A figura que está a ser falada na imprensa britânica para suspender o Parlamento é a “prorrogação”, um poder que pertence à rainha (que, por convenção, segue os conselhos do primeiro-ministro). Segundo o Institute for Government, um think tank britânico, esta não é usada desde 1948, quando foi usada para contornar a oposição da Câmara dos Lordes a uma lei que diminuía os seus poderes.

No caso do “Brexit”, a prorrogação tem sido referida como opção para avançar com um “Brexit” sem acordo, o que potencialmente podia ser chumbado pelo Parlamento.

Boris Johnson anunciou na semana passada ter uma alternativa ao ponto mais controverso do acordo negociado por Theresa May, a cláusula de garantia de que, após a saída do Reino Unido da União Europeia, não haverá uma fronteira física entre as duas partes da Irlanda.
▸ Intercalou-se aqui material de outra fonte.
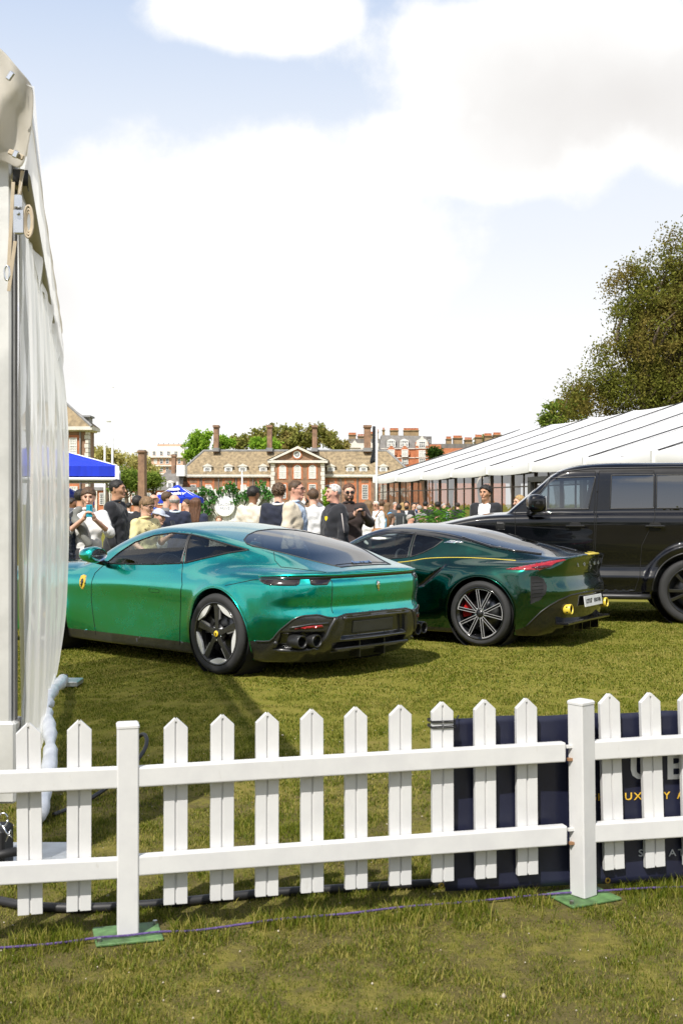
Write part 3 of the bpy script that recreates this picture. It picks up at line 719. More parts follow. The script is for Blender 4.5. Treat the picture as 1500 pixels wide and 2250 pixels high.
def glass_mat(name, tint, alpha, rough=.02, refl=.06):
    """thin automotive glass: tinted see-through with mirror reflection by angle"""
    m = bpy.data.materials.new(name); m.use_nodes = True; nt = m.node_tree; t = NT(nt); nt.nodes.clear()
    tr = t.n('ShaderNodeBsdfTransparent'); tr.inputs[0].default_value = (*[k * alpha for k in tint], 1)
    gl = t.n('ShaderNodeBsdfGlossy'); gl.inputs[0].default_value = (1, 1, 1, 1); gl.inputs[1].default_value = rough
    fr = t.n('ShaderNodeLayerWeight'); fr.inputs[0].default_value = .5
    n = t.noise(t.coord('Object'), 3.0, 3, .5); t.put(gl.inputs['Normal'], t.bump(n, .03, .02))
    k = t.m('POWER', V(t, fr.outputs['Facing']), 4.5) * .9 + refl
    a = t.n('ShaderNodeMixShader'); t.put(a.inputs[0], k); nt.links.new(tr.outputs[0], a.inputs[1]); nt.links.new(gl.outputs[0], a.inputs[2])
    o = t.n('ShaderNodeOutputMaterial'); nt.links.new(a.outputs[0], o.inputs[0]); return m
BLK = mat('gloss_black', (.008, .008, .009), .12, coat=.6, var=0)
SATIN = mat('satin_black', (.016, .016, .017), .42, var=.2)
CARB = mat('carbon_black', (.022, .022, .023), .28, coat=.7, var=.35, vscale=300)
RUBBER = mat('tyre_rubber', (.022, .022, .023), .75, var=.25, vscale=10, bump=.15, bscale=80)
CABIN = mat('cabin_black', (.018, .018, .02), .65, var=.3)
CHROME = mat('chrome', (.8, .8, .8), .08, 1.0, var=0)
DISC = mat('brake_disc', (.12, .12, .125), .35, 1.0)
def split_shell(root, f, v, q, cuts, h, default):
    """cuts: (part name, g, material, condition) - faces with g < 0 (and condition) become that part"""
    for nm, g, m, cond in cuts: v = snap(f, g, v, h)
    c = v[q].mean(1); left = np.ones(len(q), bool); out = {}
    for nm, g, m, cond in cuts:
        sel = left & (g(c[:, 0], c[:, 1], c[:, 2]) < 0)
        if cond is not None: sel &= cond(c)
        if m is not None and sel.any():
            a, b = submesh(v, q, sel); out.setdefault(nm, []).append(npmesh(nm, a, b, m, root))
        left &= ~sel
    a, b = submesh(v, q, left); out['body'] = [npmesh(default[0], a, b, default[1], root)]
    return out
def drape(f, pts, axis, lo, hi, off=0.0):
    """points in a plane pushed onto the body along an axis; lo lies outside, hi inside"""
    P = np.array(pts, float); a = np.full(len(P), float(lo)); b = np.full(len(P), float(hi))
    def ev(t):
        if axis == 'y': return f(P[:, 0], t, P[:, 1])
        if axis == 'x': return f(t, P[:, 0], P[:, 1])
        if isinstance(axis, float): return f(axis - t * np.cos(P[:, 0]), t * np.sin(P[:, 0]), P[:, 1])   # polar round a point of the axis, 0 = straight back
        return f(P[:, 0], P[:, 1], t)
    for _ in range(26):
        m = (a + b) / 2; o = ev(m) > 0; a = np.where(o, m, a); b = np.where(o, b, m)
    t = (a + b) / 2
    if isinstance(axis, float): S = np.stack([axis - t * np.cos(P[:, 0]), t * np.sin(P[:, 0]), P[:, 1]], 1)
    else: S = np.stack([P[:, 0], t, P[:, 1]], 1) if axis == 'y' else np.stack([t, P[:, 0], P[:, 1]], 1) if axis == 'x' else np.stack([P[:, 0], P[:, 1], t], 1)
    if off:
        n = grad(f, S); n /= np.linalg.norm(n, axis=1)[:, None] + 1e-9; S = S + n * off
    return S
def densify(pts, step=.02, closed=False):
    out = []; n = len(pts)
    for i in range(n if closed else n - 1):
        a, b = np.array(pts[i], float), np.array(pts[(i + 1) % n], float); k = max(1, int(np.linalg.norm(b - a) / step))
        out += [tuple(a + (b - a) * j / k) for j in range(k)]
    if not closed: out.append(tuple(pts[-1]))
    return out
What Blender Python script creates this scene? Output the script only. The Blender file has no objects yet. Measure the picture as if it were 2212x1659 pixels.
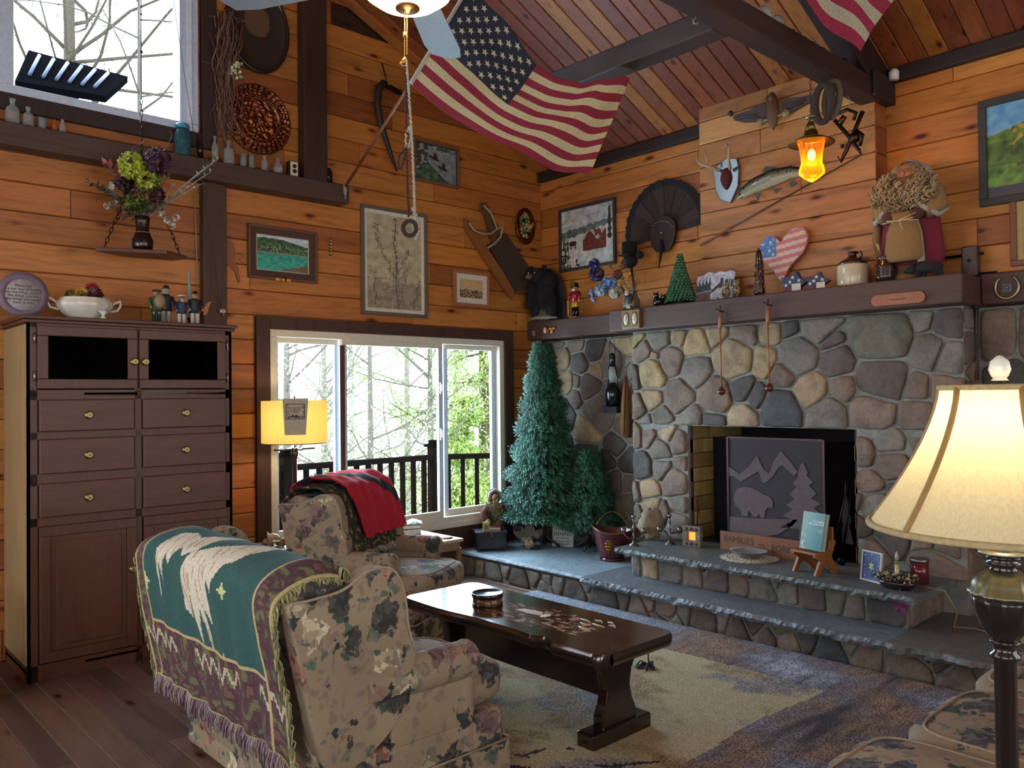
import bpy, math, random
from mathutils import Vector as V, Matrix, noise
R_ = random.Random(7)
S = bpy.context.scene
C = S.collection
PI = math.pi
# ---------------------------------------------------------------- camera
CAM = V((5.62, 5.65, 1.55))
_vw, _vf, _c = V((3017, 833)), V((-522, 872)), V((1106, 829.5))
_f = math.sqrt(-(_vw - _c).dot(_vf - _c))
def _d(p): return V((p[0] - _c[0], -(p[1] - _c[1]), -_f)).normalized()
_ex, _ey = -_d(_vw), -_d(_vf)
_ez = _ex.cross(_ey).normalized()
RM = Matrix((_ex, _ey, _ez))
def ray(px, py): return RM @ V((px - _c[0], -(py - _c[1]), -_f))
def hit(px, py, ax, val):
    r = ray(px, py); return CAM + r * ((val - CAM[ax]) / r[ax])
def onL(px, py, d=0.0): return hit(px, py, 1, d)
def onR(px, py, d=0.0): return hit(px, py, 0, d)
def onZ(px, py, z=0.0): return hit(px, py, 2, z)
FWD = ray(1106, 829.5).normalized()
def atD(px, py, d):
    r = ray(px, py); r = r / r.dot(FWD); return CAM + r * d
cam = bpy.data.objects.new('camera', bpy.data.cameras.new('camera'))
C.objects.link(cam); S.camera = cam
cam.matrix_world = Matrix.Translation(CAM) @ RM.to_4x4()
cam.data.sensor_width = 36; cam.data.lens = _f / 2212 * 36; cam.data.clip_start = .05
# ---------------------------------------------------------------- world, exposure
W = bpy.data.worlds.new('world'); S.world = W; W.use_nodes = True
_bg = W.node_tree.nodes['Background']
_bg.inputs[0].default_value = (.90, .95, 1.0, 1); _bg.inputs[1].default_value = 2.6
S.view_settings.view_transform = 'Standard'; S.view_settings.look = 'None'
S.view_settings.gamma = 1; S.view_settings.use_curve_mapping = False
S.view_settings.exposure = 1.2
S.cycles.max_bounces = 8; S.cycles.transparent_max_bounces = 16
S.cycles.sample_clamp_indirect = 4
def lamp(name, loc, power, col, size=.05, kind='POINT', parent=None, **k):
    l = bpy.data.lights.new(name, kind); l.energy = power; l.color = col
    if kind == 'POINT': l.shadow_soft_size = size
    o = bpy.data.objects.new(name, l); C.objects.link(o); o.location = loc
    if parent: o.parent = parent
    for a, b in k.items(): setattr(l, a, b)
    return o
def area(name, loc, rot, sx, sy, power, col):
    o = lamp(name, loc, power, col, kind='AREA', shape='RECTANGLE', size=sx, size_y=sy) if False else None
    l = bpy.data.lights.new(name, 'AREA'); l.shape = 'RECTANGLE'; l.size = sx; l.size_y = sy
    l.energy = power; l.color = col
    o = bpy.data.objects.new(name, l); C.objects.link(o); o.location = loc; o.rotation_euler = rot
    return o
# daylight entering through the windows (each stands in its window opening)
area('window_daylight', (1.70, -.16, 1.24), (PI/2, 0, 0), 2.2, 1.55, 75, (.66, .83, 1))
area('window_daylight_upper', (3.97, -.16, 4.1), (PI/2, 0, 0), 1.0, 1.3, 22, (.72, .86, 1))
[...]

A inexistência desta fronteira é também um ponto importante do Acordo de Sexta-Feira Santa que pôs fim à violência sectária na Irlanda do Norte. Na cimeira do G7, a UE fez saber estar disponível para ouvir as propostas de Boris Johnson. 

Ao mesmo tempo que se está a evitar um novo chumbo do “Brexit” no Parlamento - antes da saída de Theresa May os deputados não conseguiram chegar a qualquer acordo sobre como a saída deve ser feita -, Johnson pressiona Bruxelas, a quem um “Brexit” sem acordo também não interessa. 

Libra cai

Minutos depois de ter sido divulgada a intenção de Boris Johnson, a libra esterlina caiu 1% e atingiu os 1,217 dólares, o valor mais baixo numa semana.

Os analistas citados pelas agências noticiosas sublinham que esta reacção muito negativa pode ser apenas um início, se o Parlamento for efectivamente suspenso, dado que isso significará que a saída do Reino Unido da União Europeia pode acontecer sem acordo.